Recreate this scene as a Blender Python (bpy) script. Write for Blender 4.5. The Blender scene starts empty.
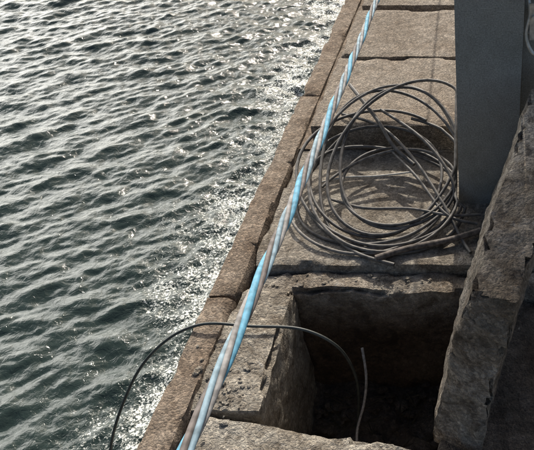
import bpy, bmesh, math, random
import numpy as np
from mathutils import Vector, noise
random.seed(7); rng=np.random.default_rng(5)
SC=bpy.context.scene
def R(a): return math.radians(a)
# ---------------------------------------------------------------- materials
def newmat(name):
    m=bpy.data.materials.new(name); m.use_nodes=True
    nt=m.node_tree; return m,nt,nt.nodes['Principled BSDF']
def N(nt,t,**k):
    n=nt.nodes.new(t)
    for a,b in k.items():
        if a in n.inputs: n.inputs[a].default_value=b
        else: setattr(n,a,b)
    return n
def ramp(nt,src,stops):
    r=nt.nodes.new('ShaderNodeValToRGB'); e=r.color_ramp.elements
    while len(e)<len(stops): e.new(0.5)
    for i,(p,c) in enumerate(stops):
        e[i].position=p; e[i].color=(c if len(c)==4 else (*c,1))
    nt.links.new(src,r.inputs['Fac']); return r
def mix(nt,f,a,b,mode='MIX'):
    m=nt.nodes.new('ShaderNodeMixRGB'); m.blend_type=mode
    for s,v in ((0,f),(1,a),(2,b)):
        if hasattr(v,'links') or hasattr(v,'is_linked'): nt.links.new(v,m.inputs[s])
        else: m.inputs[s].default_value = v if s==0 else (*v,1)
    return m.outputs[0]
def concrete(name,c1,c2,stain,agg=70,aggmix=.45,bump=.5,rough=.9,stainpos=(.42,.66),dist=.012,pit_shade=None,dirt=.5,bloom=.6):
    m,nt,b=newmat(name); L=nt.links
    tc=N(nt,'ShaderNodeTexCoord').outputs['Object']
    def noi(s,d=6,r=.6,di=0):
        n=N(nt,'ShaderNodeTexNoise',Scale=s,Detail=d,Roughness=r,Distortion=di); L.new(tc,n.inputs['Vector']); return n.outputs['Fac']
    big=noi(2.3,8,.65); med=noi(14,6,.65); fine=noi(120,3,.6)
    base=ramp(nt,med,[(.3,c1),(.7,c2)]).outputs[0]
    v=N(nt,'ShaderNodeTexVoronoi',Scale=agg); L.new(tc,v.inputs['Vector'])
    hs=N(nt,'ShaderNodeSeparateColor'); L.new(v.outputs['Color'],hs.inputs[0])
    peb=ramp(nt,hs.outputs[0],[(0,(.30,.28,.25)),(.45,(.75,.7,.63)),(.8,(1.15,1.1,1.0)),(1,(1.8,1.7,1.55))]).outputs[0]
    base=mix(nt,1.0,base,mix(nt,aggmix,(1,1,1),peb),'MULTIPLY')
    fr=ramp(nt,fine,[(.3,(.6,.6,.6)),(.7,(1.3,1.3,1.3))]).outputs[0]
    base=mix(nt,.85,base,fr,'MULTIPLY')
    st=ramp(nt,big,[(stainpos[0],(0,0,0)),(stainpos[1],(1,1,1))]).outputs[0]
    base=mix(nt,st,base,mix(nt,1.0,base,stain,'MULTIPLY'))
    # blotchy dirt / lichen patches and pale lime bloom
    dn=noi(6.5,9,.72,.8)
    dr=ramp(nt,dn,[(.48,(1,1,1)),(.60,(.45,.41,.37))]).outputs[0]
    base=mix(nt,dirt,base,dr,'MULTIPLY')
    pn=noi(9.0,7,.7,.3)
    pr=ramp(nt,pn,[(.60,(0,0,0)),(.72,(bloom,)*3)]).outputs[0]
    base=mix(nt,pr,base,(.50,.47,.42))
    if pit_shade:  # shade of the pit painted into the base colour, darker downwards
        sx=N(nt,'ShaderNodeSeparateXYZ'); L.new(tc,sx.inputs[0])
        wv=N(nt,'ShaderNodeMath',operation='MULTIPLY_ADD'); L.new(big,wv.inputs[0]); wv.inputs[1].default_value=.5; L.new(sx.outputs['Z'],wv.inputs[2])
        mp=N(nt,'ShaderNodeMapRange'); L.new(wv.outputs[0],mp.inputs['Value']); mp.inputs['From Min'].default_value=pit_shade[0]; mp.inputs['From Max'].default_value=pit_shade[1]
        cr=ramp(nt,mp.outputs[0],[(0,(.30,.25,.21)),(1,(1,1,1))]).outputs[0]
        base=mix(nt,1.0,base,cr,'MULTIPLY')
    L.new(base,b.inputs['Base Color']); b.inputs['Roughness'].default_value=rough
    b.inputs['Specular IOR Level'].default_value=.3
    a1=N(nt,'ShaderNodeMath',operation='MULTIPLY'); L.new(v.outputs['Distance'],a1.inputs[0]); a1.inputs[1].default_value=-.5
    a2=N(nt,'ShaderNodeMath',operation='ADD'); L.new(a1.outputs[0],a2.inputs[0]); L.new(fine,a2.inputs[1])
    a3=N(nt,'ShaderNodeMath',operation='MULTIPLY_ADD'); L.new(med,a3.inputs[0]); a3.inputs[1].default_value=2.2; L.new(a2.outputs[0],a3.inputs[2])
    bp=N(nt,'ShaderNodeBump',Strength=bump,Distance=dist); L.new(a3.outputs[0],bp.inputs['Height'])
    L.new(bp.outputs[0],b.inputs['Normal']); return m
M_deck=concrete('deck_concrete',(.22,.19,.155),(.34,.30,.255),(.7,.65,.6),agg=105,aggmix=.65,bump=.6,dirt=.45,bloom=.25)
M_bay=concrete('bay_concrete',(.25,.225,.19),(.39,.36,.31),(.55,.51,.47),agg=70,aggmix=.45,bump=.65,dirt=.7)
M_kerb=concrete('kerb_concrete',(.19,.15,.115),(.31,.26,.21),(.65,.58,.52),agg=85,aggmix=.6,bump=.65,dirt=.7,bloom=.3)
M_rim=concrete('rim_concrete',(.33,.30,.255),(.48,.45,.39),(.55,.5,.45),agg=55,aggmix=.45,bump=.9,dist=.018,dirt=.85)
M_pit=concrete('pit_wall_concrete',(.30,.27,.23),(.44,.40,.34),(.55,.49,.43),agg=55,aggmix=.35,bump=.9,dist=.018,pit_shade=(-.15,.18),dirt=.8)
M_wall=concrete('wall_concrete',(.30,.27,.225),(.46,.42,.37),(.5,.45,.39),agg=60,aggmix=.5,bump=1,dist=.022,dirt=.9)
M_post=concrete('post_concrete',(.29,.285,.26),(.33,.325,.295),(.85,.85,.82),agg=200,aggmix=.08,bump=.1,rough=.6,dirt=.15,bloom=.1)
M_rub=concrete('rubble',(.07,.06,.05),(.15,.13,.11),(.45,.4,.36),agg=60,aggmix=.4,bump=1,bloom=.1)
def plain(name,col,rough=.5,metal=0,var=.25,scale=30,spec=.5,bump=.1):
    m,nt,b=newmat(name); tc=N(nt,'ShaderNodeTexCoord').outputs['Object']
    n=N(nt,'ShaderNodeTexNoise',Scale=scale,Detail=5); nt.links.new(tc,n.inputs['Vector'])
    lo=tuple(c*(1-var) for c in col); hi=tuple(min(1,c*(1+var)) for c in col)
    r=ramp(nt,n.outputs['Fac'],[(.35,lo),(.65,hi)]); nt.links.new(r.outputs[0],b.inputs['Base Color'])
    b.inputs['Roughness'].default_value=rough; b.inputs['Metallic'].default_value=metal
    b.inputs['Specular IOR Level'].default_value=spec
    bp=N(nt,'ShaderNodeBump',Strength=bump,Distance=.003); nt.links.new(n.outputs['Fac'],bp.inputs['Height']); nt.links.new(bp.outputs[0],b.inputs['Normal'])
    return m
M_blue=plain('blue_insulation',(.12,.32,.44),.62,scale=70,var=.3,spec=.25)
M_blue2=plain('faded_blue_insulation',(.22,.31,.36),.62,scale=70,var=.3,spec=.25)
M_grey=plain('grey_insulation',(.25,.24,.23),.62,scale=70,var=.35,spec=.25)
M_taupe=plain('taupe_insulation',(.14,.12,.11),.62,scale=70,var=.35,spec=.25)
M_hose=plain('hose_rubber',(.090,.082,.072),.55,scale=25,var=.45,spec=.4)
M_hose2=plain('hose_rubber_dusty',(.14,.128,.112),.6,scale=25,var=.45,spec=.35)
M_rod=plain('weathered_rod',(.12,.10,.085),.75,scale=40,var=.5,spec=.3,bump=.4)
M_blk=plain('black_cable_sheath',(.045,.05,.045),.5)
M_litter=plain('dark_litter',(.05,.045,.035),.9,spec=.1)
M_stick=plain('dry_stick',(.45,.42,.36),.7)
M_metal=plain('galvanised_steel',(.55,.53,.48),.45,.6)
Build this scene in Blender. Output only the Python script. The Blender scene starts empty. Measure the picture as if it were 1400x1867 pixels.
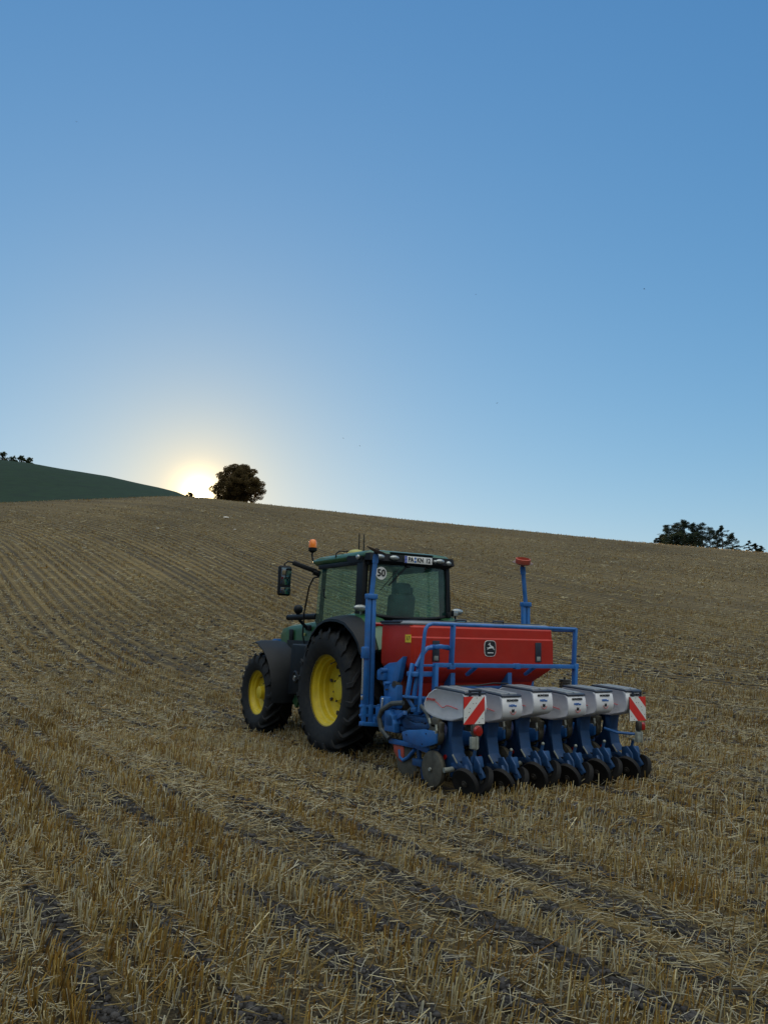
# # # #
- _EXERCISE OBJECTIVE_
Copy all lines from the listing that contain "ShaderNodeMath".

- _WRITTEN SOLUTION_
        wv=N(nt,'ShaderNodeMath',operation='MULTIPLY_ADD'); L.new(big,wv.inputs[0]); wv.inputs[1].default_value=.5; L.new(sx.outputs['Z'],wv.inputs[2])
    a1=N(nt,'ShaderNodeMath',operation='MULTIPLY'); L.new(v.outputs['Distance'],a1.inputs[0]); a1.inputs[1].default_value=-.5
    a2=N(nt,'ShaderNodeMath',operation='ADD'); L.new(a1.outputs[0],a2.inputs[0]); L.new(fine,a2.inputs[1])
    a3=N(nt,'ShaderNodeMath',operation='MULTIPLY_ADD'); L.new(med,a3.inputs[0]); a3.inputs[1].default_value=2.2; L.new(a2.outputs[0],a3.inputs[2])